To address this challenge, we use daylighting computer models to help determine how to maximize natural daylight while increasing wall space and reducing glare.

Spacious and bright school space

PHOTOS COURTESY OF LITTLE

McNair Middle School.

As seen on these images and diagrams above, by elevating the windows in parts of the room with light shelves while lowering the sill to the floor in other parts, we have arrived to a great combination that allows visibility out, usability of walls up to 6 foot 8 inches from the floor, and daylight with less glare and farther “throw” to the inside of the room due to the fact that we bounce part of that light back to the ceiling and it indirectly reflects deep into the room.

Color and Branding

The importance of color in our learning environments should not be underestimated.

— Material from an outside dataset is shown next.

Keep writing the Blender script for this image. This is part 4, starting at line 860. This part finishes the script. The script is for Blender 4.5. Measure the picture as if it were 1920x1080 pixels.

The use of color has the potential to make us perceive spaces in an entirely different way. On the other hand, a lack of color can make us feel bored and uninspired. Color can be used to highlight areas and color theory can be used to support appropriate learning moods.

Colorful leaning space

PHOTOS COURTESY OF LITTLE

Similarly, branding and graphics can create transformative cultures in schools and make environments feel less generic. Graphics are critical to expressing who you are; your culture, history, vision and values. When done thoughtfully, they create a more personalized experience to inspire learning and innovation. By using bold graphics and large fonts, we are able to mentally and emotionally connect students to a space while elevating the cool-factor of our learning environments.

School should always be a bright spot for our hearts, minds and our thinking. Thoughtful design, along with the incorporation of lighting and color, allow us to rethink the vital role that space plays in providing successful student experiences for the next frontier of education.